_Recorded information:_
++++++
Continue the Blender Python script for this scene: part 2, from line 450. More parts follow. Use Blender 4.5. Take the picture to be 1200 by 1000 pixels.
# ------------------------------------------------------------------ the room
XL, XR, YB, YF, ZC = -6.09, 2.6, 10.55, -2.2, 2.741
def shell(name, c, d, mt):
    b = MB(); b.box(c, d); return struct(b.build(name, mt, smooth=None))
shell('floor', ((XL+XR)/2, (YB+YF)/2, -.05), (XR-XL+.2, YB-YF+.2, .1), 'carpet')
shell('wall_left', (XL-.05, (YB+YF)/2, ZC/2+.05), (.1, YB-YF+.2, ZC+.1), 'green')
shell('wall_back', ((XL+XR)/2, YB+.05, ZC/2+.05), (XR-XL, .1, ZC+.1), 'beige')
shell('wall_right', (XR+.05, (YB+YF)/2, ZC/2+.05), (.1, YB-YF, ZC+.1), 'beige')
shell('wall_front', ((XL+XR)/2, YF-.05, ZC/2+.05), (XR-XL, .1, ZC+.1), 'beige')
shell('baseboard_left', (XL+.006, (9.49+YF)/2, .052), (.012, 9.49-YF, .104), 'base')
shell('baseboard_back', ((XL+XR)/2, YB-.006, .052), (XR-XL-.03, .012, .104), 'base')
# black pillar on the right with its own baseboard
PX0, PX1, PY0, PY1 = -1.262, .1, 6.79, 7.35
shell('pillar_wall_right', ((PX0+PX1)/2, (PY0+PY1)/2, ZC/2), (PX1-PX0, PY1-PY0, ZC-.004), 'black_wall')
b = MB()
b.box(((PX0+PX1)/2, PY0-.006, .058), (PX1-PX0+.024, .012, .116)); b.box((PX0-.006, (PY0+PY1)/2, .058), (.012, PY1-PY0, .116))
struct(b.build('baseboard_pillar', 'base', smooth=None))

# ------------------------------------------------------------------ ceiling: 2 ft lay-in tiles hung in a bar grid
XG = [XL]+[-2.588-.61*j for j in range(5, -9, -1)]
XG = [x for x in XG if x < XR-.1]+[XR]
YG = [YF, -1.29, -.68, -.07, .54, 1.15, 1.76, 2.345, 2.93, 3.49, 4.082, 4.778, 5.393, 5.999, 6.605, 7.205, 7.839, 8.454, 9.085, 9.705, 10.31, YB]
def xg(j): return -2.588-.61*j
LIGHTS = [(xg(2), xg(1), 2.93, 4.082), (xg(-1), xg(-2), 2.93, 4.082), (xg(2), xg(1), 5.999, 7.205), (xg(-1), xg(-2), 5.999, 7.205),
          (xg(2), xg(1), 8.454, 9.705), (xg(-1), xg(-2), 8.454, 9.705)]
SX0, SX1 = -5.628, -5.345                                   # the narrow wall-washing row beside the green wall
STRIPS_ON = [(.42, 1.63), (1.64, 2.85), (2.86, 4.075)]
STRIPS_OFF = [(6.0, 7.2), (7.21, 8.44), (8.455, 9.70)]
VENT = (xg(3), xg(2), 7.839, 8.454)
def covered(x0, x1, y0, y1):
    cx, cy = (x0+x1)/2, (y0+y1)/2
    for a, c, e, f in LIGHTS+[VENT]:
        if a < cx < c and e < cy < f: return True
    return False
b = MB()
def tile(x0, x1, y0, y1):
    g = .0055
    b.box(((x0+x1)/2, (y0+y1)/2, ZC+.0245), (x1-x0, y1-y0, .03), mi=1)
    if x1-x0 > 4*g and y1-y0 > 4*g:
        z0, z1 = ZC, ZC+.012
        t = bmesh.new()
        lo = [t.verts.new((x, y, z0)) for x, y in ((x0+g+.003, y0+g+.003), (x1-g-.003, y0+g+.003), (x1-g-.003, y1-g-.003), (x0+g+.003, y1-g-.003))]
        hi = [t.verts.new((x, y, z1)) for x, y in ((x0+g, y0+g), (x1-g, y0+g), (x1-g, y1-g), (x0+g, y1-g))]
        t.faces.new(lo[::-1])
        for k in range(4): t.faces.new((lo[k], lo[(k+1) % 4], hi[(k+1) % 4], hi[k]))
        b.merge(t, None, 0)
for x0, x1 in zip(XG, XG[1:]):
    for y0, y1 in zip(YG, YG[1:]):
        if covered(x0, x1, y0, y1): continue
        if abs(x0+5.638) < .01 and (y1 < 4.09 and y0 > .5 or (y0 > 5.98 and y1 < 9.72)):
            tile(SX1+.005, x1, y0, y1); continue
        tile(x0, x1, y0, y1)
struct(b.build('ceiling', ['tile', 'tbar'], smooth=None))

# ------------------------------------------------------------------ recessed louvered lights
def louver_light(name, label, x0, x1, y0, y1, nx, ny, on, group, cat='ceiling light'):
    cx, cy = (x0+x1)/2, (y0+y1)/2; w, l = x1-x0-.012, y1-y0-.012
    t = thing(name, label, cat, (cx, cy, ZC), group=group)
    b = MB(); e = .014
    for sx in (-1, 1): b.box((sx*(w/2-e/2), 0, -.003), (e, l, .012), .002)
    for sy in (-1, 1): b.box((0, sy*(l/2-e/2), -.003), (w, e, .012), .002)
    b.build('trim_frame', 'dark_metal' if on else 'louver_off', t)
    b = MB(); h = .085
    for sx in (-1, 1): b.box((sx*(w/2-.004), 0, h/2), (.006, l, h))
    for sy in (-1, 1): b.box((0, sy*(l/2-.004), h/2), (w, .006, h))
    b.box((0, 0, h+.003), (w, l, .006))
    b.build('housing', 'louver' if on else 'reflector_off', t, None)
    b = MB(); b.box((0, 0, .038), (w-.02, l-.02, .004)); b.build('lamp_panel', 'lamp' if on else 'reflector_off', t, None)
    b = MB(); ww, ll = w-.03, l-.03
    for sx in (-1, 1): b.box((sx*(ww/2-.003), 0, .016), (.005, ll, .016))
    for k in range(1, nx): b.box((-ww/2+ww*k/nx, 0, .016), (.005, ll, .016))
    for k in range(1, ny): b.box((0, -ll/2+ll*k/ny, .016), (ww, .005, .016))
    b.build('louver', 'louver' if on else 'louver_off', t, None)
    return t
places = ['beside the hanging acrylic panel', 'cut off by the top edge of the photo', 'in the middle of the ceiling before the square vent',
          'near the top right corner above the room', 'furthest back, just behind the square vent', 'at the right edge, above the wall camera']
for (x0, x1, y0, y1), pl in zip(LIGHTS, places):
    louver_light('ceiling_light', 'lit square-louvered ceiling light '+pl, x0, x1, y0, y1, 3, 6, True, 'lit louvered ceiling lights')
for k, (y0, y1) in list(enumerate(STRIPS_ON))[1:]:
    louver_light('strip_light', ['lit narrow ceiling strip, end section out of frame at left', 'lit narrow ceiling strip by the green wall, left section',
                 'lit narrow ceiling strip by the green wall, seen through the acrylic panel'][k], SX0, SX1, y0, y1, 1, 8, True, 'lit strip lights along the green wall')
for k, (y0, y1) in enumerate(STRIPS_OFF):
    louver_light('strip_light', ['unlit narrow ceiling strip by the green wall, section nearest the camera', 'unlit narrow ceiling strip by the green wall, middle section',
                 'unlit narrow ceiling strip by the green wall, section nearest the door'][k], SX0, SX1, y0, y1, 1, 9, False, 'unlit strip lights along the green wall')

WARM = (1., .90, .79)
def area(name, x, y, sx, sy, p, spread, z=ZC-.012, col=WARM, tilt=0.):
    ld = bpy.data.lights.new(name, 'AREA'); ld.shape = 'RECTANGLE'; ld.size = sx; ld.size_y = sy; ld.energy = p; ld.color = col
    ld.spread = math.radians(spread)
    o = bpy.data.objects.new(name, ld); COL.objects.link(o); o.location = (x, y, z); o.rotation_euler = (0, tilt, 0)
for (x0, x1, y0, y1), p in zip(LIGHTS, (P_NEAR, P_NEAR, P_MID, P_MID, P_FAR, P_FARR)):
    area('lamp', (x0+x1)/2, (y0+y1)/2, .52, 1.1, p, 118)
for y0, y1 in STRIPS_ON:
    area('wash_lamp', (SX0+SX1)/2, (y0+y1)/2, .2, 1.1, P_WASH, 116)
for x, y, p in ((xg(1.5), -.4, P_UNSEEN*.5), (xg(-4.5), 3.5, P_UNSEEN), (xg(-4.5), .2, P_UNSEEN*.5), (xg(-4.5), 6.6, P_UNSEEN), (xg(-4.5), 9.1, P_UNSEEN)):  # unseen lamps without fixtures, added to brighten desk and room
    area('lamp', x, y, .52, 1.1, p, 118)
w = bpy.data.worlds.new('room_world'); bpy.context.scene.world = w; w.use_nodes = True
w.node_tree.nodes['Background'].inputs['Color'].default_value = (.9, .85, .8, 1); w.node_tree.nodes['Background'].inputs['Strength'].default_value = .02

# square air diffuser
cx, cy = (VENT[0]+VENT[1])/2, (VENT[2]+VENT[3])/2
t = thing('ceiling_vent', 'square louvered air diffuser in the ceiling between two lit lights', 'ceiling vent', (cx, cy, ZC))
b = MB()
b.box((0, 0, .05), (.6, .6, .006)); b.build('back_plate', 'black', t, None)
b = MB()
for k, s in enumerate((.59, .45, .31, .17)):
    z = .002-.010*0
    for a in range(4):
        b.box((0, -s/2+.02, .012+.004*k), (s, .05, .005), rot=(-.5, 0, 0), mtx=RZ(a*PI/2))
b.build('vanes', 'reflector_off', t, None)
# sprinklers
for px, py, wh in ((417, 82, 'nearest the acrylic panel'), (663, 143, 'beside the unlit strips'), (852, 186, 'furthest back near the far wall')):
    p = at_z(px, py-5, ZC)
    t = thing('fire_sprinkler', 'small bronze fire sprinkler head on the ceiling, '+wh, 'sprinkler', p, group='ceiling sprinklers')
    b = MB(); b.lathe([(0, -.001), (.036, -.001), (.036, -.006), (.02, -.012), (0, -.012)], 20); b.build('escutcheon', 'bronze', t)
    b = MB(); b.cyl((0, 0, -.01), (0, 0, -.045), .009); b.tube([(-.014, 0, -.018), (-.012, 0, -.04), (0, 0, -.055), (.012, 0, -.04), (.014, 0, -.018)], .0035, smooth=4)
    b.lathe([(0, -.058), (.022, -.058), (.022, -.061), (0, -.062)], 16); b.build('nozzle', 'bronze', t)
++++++
_Instructions to follow:_
Go through the material line by line. Show each line that contains the string "scene".

_Expected output:_
Continue the Blender Python script for this scene: part 2, from line 450. More parts follow. Use Blender 4.5. Take the picture to be 1200 by 1000 pixels.
w = bpy.data.worlds.new('room_world'); bpy.context.scene.world = w; w.use_nodes = True